Collected material:
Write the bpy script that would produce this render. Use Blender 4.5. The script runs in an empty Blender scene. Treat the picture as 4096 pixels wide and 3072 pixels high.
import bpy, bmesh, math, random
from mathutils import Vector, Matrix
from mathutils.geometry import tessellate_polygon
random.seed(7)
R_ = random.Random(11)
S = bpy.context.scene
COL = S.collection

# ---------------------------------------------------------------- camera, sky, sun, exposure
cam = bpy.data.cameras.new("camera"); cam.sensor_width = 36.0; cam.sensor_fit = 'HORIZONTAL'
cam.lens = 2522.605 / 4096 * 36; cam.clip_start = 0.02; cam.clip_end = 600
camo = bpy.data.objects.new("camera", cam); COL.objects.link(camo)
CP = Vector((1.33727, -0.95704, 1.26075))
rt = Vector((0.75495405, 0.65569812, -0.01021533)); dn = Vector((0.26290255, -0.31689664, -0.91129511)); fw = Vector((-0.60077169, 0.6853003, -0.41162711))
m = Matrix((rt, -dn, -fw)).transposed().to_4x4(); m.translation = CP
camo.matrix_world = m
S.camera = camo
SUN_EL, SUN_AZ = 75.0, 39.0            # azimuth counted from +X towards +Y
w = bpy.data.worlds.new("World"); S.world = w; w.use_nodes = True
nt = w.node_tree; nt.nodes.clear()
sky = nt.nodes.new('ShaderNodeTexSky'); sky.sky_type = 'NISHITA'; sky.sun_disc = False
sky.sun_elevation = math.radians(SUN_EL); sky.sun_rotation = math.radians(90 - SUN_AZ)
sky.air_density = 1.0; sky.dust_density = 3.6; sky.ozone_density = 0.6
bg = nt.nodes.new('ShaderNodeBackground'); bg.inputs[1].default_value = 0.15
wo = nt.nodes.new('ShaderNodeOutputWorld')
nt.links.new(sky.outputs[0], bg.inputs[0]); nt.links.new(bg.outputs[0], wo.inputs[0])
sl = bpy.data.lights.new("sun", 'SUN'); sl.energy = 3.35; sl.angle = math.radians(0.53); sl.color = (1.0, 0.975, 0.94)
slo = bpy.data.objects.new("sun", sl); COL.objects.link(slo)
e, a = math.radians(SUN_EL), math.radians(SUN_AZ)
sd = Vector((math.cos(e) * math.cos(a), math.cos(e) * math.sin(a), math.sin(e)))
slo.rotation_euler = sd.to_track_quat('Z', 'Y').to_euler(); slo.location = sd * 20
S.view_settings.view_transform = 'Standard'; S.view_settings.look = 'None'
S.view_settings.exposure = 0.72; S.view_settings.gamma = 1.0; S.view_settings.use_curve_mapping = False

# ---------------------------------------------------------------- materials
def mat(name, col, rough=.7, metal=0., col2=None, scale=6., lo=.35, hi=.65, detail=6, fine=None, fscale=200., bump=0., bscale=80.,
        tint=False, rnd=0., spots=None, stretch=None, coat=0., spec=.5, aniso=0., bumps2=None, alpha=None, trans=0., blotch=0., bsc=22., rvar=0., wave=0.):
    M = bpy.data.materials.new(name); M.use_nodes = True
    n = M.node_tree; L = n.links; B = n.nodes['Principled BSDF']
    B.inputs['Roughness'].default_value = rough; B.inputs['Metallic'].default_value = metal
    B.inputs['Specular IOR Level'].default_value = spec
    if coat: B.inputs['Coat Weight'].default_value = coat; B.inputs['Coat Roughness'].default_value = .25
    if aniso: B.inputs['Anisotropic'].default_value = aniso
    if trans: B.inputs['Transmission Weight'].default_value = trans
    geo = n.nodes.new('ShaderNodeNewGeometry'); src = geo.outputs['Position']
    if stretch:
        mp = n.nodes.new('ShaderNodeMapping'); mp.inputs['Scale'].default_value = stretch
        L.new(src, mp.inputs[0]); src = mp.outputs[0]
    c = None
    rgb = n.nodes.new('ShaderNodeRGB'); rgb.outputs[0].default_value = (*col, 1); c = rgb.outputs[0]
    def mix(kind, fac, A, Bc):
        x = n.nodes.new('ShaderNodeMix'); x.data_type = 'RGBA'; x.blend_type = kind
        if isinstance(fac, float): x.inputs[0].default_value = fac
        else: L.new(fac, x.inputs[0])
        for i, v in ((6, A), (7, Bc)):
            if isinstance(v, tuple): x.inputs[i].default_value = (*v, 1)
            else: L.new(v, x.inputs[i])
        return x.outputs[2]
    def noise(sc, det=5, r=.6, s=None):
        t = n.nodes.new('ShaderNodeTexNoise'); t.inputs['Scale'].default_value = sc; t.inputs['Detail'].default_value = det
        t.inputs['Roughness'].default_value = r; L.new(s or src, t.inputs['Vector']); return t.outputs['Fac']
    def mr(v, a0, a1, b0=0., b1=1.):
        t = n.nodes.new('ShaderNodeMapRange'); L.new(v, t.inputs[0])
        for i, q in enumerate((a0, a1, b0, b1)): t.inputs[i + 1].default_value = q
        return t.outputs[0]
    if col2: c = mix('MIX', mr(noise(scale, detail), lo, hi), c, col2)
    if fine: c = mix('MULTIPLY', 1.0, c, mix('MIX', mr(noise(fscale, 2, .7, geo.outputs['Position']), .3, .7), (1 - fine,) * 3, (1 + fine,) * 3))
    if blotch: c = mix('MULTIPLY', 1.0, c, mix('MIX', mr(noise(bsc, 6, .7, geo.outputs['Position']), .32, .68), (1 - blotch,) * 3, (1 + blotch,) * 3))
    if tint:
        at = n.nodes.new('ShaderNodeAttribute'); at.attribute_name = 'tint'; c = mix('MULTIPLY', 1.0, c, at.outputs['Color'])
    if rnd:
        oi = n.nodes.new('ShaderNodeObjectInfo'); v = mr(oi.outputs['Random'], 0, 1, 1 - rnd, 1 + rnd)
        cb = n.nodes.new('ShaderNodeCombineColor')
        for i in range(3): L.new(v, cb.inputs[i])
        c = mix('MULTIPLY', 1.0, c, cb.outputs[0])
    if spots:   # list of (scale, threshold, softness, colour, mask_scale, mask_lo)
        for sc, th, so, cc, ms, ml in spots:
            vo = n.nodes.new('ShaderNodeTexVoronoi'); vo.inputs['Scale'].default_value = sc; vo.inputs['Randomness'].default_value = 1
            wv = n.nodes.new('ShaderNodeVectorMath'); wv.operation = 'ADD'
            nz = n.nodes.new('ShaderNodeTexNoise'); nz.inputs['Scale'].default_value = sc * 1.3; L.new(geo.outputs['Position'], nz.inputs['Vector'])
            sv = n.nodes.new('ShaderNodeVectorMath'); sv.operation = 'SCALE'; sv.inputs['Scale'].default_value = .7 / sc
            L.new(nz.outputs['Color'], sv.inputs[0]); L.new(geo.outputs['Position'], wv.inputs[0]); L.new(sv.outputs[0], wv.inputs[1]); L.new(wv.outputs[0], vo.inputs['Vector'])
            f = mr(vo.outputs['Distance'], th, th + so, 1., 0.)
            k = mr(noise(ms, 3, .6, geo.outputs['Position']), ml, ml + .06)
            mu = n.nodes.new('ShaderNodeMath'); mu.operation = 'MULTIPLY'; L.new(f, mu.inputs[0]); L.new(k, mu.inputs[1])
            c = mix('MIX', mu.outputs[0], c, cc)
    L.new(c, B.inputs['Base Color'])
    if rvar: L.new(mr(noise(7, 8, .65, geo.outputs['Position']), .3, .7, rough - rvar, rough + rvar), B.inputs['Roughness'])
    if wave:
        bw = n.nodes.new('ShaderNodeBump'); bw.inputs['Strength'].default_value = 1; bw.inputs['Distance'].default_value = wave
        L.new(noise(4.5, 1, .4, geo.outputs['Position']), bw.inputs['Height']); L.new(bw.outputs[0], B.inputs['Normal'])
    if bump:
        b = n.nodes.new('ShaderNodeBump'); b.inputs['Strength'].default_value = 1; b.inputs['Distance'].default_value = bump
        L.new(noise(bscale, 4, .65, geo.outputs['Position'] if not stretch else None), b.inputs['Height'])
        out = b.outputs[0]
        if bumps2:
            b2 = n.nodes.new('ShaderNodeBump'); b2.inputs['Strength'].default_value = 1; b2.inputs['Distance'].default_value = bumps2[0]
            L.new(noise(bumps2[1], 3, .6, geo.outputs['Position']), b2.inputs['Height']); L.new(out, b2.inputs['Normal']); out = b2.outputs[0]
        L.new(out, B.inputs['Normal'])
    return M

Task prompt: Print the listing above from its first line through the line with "COL = S.collection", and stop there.

Full output:
Write the bpy script that would produce this render. Use Blender 4.5. The script runs in an empty Blender scene. Treat the picture as 4096 pixels wide and 3072 pixels high.
import bpy, bmesh, math, random
from mathutils import Vector, Matrix
from mathutils.geometry import tessellate_polygon
random.seed(7)
R_ = random.Random(11)
S = bpy.context.scene
COL = S.collection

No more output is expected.